• What to work on: Print the entire listing. Each line must match the original exactly.

--------------------

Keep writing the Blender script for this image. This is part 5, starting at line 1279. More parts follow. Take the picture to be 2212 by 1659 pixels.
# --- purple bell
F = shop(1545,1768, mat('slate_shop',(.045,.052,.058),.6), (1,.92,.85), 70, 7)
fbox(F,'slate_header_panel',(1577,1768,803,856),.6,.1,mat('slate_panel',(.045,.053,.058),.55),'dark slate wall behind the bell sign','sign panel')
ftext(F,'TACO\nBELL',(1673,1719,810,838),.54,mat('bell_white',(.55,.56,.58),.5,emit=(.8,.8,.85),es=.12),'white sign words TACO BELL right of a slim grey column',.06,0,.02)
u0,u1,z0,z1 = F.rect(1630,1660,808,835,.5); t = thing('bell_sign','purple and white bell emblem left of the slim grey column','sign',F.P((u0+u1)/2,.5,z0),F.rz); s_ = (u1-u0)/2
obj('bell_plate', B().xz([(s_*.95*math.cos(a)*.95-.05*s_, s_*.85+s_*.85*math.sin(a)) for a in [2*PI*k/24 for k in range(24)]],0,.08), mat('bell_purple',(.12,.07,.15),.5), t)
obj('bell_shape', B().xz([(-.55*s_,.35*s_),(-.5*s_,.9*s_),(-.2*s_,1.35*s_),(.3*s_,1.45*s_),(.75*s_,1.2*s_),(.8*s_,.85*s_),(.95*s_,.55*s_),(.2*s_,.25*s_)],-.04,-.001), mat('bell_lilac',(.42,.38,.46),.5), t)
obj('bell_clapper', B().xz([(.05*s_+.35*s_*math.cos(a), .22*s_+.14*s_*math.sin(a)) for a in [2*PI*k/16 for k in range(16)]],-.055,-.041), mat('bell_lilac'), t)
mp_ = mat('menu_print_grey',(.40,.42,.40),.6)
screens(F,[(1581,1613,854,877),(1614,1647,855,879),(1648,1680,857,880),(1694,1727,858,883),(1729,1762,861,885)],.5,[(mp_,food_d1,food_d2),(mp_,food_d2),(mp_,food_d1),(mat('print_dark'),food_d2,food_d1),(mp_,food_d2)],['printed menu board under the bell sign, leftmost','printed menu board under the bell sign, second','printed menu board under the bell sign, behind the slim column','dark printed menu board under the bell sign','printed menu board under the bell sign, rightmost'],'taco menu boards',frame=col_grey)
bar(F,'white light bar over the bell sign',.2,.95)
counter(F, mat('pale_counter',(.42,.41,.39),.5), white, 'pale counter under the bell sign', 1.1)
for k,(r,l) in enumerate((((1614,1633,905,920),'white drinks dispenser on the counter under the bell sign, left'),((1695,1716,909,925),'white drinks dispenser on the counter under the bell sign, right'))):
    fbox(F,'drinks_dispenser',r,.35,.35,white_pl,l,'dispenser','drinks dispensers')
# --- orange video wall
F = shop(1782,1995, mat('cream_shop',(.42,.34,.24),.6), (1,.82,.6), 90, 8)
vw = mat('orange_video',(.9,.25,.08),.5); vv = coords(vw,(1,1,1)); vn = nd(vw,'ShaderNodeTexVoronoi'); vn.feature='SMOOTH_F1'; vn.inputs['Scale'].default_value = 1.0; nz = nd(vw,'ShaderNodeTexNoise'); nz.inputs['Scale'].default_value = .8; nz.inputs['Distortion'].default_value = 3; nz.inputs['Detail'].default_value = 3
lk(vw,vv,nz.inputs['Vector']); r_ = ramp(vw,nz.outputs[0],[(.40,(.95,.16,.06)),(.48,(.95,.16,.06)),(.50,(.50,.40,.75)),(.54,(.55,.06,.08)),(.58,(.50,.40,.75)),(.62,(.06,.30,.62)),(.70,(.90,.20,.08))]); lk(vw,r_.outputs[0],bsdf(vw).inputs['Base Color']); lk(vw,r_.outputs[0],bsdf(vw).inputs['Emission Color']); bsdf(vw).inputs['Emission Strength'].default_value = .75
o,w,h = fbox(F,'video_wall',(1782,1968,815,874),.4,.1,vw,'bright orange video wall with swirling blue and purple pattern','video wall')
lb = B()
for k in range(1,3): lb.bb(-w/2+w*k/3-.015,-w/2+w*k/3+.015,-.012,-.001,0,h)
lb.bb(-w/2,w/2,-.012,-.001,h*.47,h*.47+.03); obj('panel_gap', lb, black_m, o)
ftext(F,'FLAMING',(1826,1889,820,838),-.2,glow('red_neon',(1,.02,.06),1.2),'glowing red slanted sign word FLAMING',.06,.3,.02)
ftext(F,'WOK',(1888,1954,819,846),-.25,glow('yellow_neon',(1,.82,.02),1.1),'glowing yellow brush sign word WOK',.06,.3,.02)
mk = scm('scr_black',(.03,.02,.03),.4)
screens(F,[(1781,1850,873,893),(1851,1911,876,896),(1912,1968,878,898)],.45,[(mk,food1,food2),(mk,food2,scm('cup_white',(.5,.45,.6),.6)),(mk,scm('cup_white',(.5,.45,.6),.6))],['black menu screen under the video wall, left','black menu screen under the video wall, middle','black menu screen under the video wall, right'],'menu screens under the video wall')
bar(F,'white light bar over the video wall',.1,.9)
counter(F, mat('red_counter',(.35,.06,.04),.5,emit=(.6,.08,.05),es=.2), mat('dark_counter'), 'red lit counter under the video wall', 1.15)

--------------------

• Full output:
Keep writing the Blender script for this image. This is part 5, starting at line 1279. More parts follow. Take the picture to be 2212 by 1659 pixels.
# --- purple bell
F = shop(1545,1768, mat('slate_shop',(.045,.052,.058),.6), (1,.92,.85), 70, 7)
fbox(F,'slate_header_panel',(1577,1768,803,856),.6,.1,mat('slate_panel',(.045,.053,.058),.55),'dark slate wall behind the bell sign','sign panel')
ftext(F,'TACO\nBELL',(1673,1719,810,838),.54,mat('bell_white',(.55,.56,.58),.5,emit=(.8,.8,.85),es=.12),'white sign words TACO BELL right of a slim grey column',.06,0,.02)
u0,u1,z0,z1 = F.rect(1630,1660,808,835,.5); t = thing('bell_sign','purple and white bell emblem left of the slim grey column','sign',F.P((u0+u1)/2,.5,z0),F.rz); s_ = (u1-u0)/2
obj('bell_plate', B().xz([(s_*.95*math.cos(a)*.95-.05*s_, s_*.85+s_*.85*math.sin(a)) for a in [2*PI*k/24 for k in range(24)]],0,.08), mat('bell_purple',(.12,.07,.15),.5), t)
obj('bell_shape', B().xz([(-.55*s_,.35*s_),(-.5*s_,.9*s_),(-.2*s_,1.35*s_),(.3*s_,1.45*s_),(.75*s_,1.2*s_),(.8*s_,.85*s_),(.95*s_,.55*s_),(.2*s_,.25*s_)],-.04,-.001), mat('bell_lilac',(.42,.38,.46),.5), t)
obj('bell_clapper', B().xz([(.05*s_+.35*s_*math.cos(a), .22*s_+.14*s_*math.sin(a)) for a in [2*PI*k/16 for k in range(16)]],-.055,-.041), mat('bell_lilac'), t)
mp_ = mat('menu_print_grey',(.40,.42,.40),.6)
screens(F,[(1581,1613,854,877),(1614,1647,855,879),(1648,1680,857,880),(1694,1727,858,883),(1729,1762,861,885)],.5,[(mp_,food_d1,food_d2),(mp_,food_d2),(mp_,food_d1),(mat('print_dark'),food_d2,food_d1),(mp_,food_d2)],['printed menu board under the bell sign, leftmost','printed menu board under the bell sign, second','printed menu board under the bell sign, behind the slim column','dark printed menu board under the bell sign','printed menu board under the bell sign, rightmost'],'taco menu boards',frame=col_grey)
bar(F,'white light bar over the bell sign',.2,.95)
counter(F, mat('pale_counter',(.42,.41,.39),.5), white, 'pale counter under the bell sign', 1.1)
for k,(r,l) in enumerate((((1614,1633,905,920),'white drinks dispenser on the counter under the bell sign, left'),((1695,1716,909,925),'white drinks dispenser on the counter under the bell sign, right'))):
    fbox(F,'drinks_dispenser',r,.35,.35,white_pl,l,'dispenser','drinks dispensers')
# --- orange video wall
F = shop(1782,1995, mat('cream_shop',(.42,.34,.24),.6), (1,.82,.6), 90, 8)
vw = mat('orange_video',(.9,.25,.08),.5); vv = coords(vw,(1,1,1)); vn = nd(vw,'ShaderNodeTexVoronoi'); vn.feature='SMOOTH_F1'; vn.inputs['Scale'].default_value = 1.0; nz = nd(vw,'ShaderNodeTexNoise'); nz.inputs['Scale'].default_value = .8; nz.inputs['Distortion'].default_value = 3; nz.inputs['Detail'].default_value = 3
lk(vw,vv,nz.inputs['Vector']); r_ = ramp(vw,nz.outputs[0],[(.40,(.95,.16,.06)),(.48,(.95,.16,.06)),(.50,(.50,.40,.75)),(.54,(.55,.06,.08)),(.58,(.50,.40,.75)),(.62,(.06,.30,.62)),(.70,(.90,.20,.08))]); lk(vw,r_.outputs[0],bsdf(vw).inputs['Base Color']); lk(vw,r_.outputs[0],bsdf(vw).inputs['Emission Color']); bsdf(vw).inputs['Emission Strength'].default_value = .75
o,w,h = fbox(F,'video_wall',(1782,1968,815,874),.4,.1,vw,'bright orange video wall with swirling blue and purple pattern','video wall')
lb = B()
for k in range(1,3): lb.bb(-w/2+w*k/3-.015,-w/2+w*k/3+.015,-.012,-.001,0,h)
lb.bb(-w/2,w/2,-.012,-.001,h*.47,h*.47+.03); obj('panel_gap', lb, black_m, o)
ftext(F,'FLAMING',(1826,1889,820,838),-.2,glow('red_neon',(1,.02,.06),1.2),'glowing red slanted sign word FLAMING',.06,.3,.02)
ftext(F,'WOK',(1888,1954,819,846),-.25,glow('yellow_neon',(1,.82,.02),1.1),'glowing yellow brush sign word WOK',.06,.3,.02)
mk = scm('scr_black',(.03,.02,.03),.4)
screens(F,[(1781,1850,873,893),(1851,1911,876,896),(1912,1968,878,898)],.45,[(mk,food1,food2),(mk,food2,scm('cup_white',(.5,.45,.6),.6)),(mk,scm('cup_white',(.5,.45,.6),.6))],['black menu screen under the video wall, left','black menu screen under the video wall, middle','black menu screen under the video wall, right'],'menu screens under the video wall')
bar(F,'white light bar over the video wall',.1,.9)
counter(F, mat('red_counter',(.35,.06,.04),.5,emit=(.6,.08,.05),es=.2), mat('dark_counter'), 'red lit counter under the video wall', 1.15)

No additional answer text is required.